— Exercise —
Separate out the lines that hold "part".

>>>>>

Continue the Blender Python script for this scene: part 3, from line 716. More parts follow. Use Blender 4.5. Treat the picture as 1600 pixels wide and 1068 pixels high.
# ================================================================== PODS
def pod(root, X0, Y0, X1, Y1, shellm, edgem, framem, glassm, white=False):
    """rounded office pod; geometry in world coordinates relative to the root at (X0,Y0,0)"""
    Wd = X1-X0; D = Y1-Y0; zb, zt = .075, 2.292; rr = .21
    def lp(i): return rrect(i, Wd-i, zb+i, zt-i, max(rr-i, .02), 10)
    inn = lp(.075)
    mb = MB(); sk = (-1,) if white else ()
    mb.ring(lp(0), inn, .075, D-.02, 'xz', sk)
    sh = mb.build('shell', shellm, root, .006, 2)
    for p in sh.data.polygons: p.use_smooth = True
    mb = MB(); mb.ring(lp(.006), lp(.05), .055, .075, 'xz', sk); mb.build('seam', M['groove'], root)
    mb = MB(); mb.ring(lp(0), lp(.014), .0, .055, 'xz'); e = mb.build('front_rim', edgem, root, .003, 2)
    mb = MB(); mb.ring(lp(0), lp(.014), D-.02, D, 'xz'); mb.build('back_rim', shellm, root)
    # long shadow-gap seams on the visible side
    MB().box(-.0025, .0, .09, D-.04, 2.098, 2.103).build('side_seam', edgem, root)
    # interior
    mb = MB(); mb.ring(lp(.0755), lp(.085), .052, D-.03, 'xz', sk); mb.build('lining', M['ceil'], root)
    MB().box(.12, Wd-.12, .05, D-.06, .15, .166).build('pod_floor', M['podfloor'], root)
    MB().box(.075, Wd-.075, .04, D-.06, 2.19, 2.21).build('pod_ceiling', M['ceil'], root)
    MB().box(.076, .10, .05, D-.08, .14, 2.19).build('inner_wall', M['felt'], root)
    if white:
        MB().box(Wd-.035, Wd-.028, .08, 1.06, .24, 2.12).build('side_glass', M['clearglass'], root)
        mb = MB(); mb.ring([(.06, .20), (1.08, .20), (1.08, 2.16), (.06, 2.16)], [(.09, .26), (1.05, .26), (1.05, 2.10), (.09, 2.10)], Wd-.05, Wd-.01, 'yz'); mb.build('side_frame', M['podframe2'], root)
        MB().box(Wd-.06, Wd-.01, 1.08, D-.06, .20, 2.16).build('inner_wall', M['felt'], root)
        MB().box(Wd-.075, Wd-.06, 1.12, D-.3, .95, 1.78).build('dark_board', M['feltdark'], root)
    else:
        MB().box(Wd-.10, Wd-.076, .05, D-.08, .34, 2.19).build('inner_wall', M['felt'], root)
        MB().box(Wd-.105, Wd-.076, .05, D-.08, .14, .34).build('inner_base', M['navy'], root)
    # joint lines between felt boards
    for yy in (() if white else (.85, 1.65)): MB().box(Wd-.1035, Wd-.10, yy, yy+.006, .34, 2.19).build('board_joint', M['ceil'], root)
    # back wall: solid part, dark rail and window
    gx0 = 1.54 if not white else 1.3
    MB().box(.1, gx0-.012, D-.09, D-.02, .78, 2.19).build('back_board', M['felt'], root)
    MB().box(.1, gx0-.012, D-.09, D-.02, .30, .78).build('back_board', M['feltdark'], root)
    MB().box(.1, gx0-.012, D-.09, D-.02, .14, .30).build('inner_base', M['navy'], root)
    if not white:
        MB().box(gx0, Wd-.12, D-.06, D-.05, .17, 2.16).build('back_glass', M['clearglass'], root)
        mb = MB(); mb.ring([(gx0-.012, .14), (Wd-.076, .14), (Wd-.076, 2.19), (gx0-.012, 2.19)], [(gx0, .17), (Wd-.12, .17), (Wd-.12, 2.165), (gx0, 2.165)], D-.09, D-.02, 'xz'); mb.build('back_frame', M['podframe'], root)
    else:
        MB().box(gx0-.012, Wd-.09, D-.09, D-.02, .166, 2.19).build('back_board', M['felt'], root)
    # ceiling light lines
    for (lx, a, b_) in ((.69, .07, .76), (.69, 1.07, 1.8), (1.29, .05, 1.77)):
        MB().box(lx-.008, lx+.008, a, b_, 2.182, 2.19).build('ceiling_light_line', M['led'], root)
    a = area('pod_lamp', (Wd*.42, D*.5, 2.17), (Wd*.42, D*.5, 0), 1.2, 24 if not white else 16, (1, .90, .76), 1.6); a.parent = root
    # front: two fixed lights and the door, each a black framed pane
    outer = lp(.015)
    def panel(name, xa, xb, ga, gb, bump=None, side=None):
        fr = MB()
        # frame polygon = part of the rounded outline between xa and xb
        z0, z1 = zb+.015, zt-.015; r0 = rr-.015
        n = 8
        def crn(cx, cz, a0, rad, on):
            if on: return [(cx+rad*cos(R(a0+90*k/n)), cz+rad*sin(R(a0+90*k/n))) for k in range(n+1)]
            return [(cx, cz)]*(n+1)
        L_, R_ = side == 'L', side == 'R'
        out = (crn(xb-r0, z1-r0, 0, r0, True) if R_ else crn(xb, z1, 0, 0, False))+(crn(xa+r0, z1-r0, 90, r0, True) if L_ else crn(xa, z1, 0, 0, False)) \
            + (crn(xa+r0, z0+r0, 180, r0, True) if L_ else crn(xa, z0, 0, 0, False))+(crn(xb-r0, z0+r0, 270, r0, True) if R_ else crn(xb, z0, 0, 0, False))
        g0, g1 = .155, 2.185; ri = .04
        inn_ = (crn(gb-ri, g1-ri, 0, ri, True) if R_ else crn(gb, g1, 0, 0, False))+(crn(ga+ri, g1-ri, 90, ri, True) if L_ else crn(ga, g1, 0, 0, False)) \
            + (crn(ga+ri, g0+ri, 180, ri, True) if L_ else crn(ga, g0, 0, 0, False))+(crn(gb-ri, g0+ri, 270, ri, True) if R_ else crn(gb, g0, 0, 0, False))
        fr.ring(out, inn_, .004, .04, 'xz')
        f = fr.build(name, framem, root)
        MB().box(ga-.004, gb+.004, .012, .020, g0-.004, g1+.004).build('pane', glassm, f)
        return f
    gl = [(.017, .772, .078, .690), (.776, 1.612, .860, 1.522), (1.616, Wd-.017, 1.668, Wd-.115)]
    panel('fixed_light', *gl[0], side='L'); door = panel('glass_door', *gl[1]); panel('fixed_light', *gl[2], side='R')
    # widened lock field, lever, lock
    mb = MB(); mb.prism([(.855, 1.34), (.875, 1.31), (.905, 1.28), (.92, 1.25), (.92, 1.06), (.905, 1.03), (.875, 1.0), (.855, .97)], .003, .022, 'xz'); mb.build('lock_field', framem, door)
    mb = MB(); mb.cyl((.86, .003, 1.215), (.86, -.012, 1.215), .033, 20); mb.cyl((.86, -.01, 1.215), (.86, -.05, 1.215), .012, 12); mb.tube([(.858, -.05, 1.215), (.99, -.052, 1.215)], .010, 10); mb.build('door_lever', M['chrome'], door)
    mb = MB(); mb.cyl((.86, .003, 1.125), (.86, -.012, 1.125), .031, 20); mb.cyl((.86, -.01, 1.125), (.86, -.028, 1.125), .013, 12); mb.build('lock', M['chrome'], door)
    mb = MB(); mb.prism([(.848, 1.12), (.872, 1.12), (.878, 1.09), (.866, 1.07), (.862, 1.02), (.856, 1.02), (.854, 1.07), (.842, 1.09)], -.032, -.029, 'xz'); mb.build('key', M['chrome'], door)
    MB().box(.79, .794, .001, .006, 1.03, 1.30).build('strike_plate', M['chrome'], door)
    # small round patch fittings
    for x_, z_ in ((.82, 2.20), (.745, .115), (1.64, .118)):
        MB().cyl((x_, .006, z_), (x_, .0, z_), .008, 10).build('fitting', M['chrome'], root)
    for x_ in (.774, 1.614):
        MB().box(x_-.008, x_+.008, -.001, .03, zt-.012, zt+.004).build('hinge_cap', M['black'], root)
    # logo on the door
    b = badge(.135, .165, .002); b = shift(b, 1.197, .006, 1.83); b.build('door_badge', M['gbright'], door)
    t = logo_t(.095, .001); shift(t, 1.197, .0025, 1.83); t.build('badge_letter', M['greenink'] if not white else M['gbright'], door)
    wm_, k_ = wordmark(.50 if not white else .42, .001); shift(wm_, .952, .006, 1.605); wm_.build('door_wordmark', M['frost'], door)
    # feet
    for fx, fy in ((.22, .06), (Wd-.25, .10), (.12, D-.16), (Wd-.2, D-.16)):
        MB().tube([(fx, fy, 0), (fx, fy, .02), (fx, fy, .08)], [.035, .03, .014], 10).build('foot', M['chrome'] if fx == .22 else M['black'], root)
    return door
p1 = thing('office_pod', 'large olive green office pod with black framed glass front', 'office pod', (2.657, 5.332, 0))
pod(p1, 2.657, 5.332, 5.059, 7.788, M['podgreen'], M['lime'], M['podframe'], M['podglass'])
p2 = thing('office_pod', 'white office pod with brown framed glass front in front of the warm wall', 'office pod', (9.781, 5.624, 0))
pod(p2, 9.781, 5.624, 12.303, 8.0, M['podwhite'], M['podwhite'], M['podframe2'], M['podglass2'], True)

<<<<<

— Task answer —
Continue the Blender Python script for this scene: part 3, from line 716. More parts follow. Use Blender 4.5. Treat the picture as 1600 pixels wide and 1068 pixels high.
    # back wall: solid part, dark rail and window
        # frame polygon = part of the rounded outline between xa and xb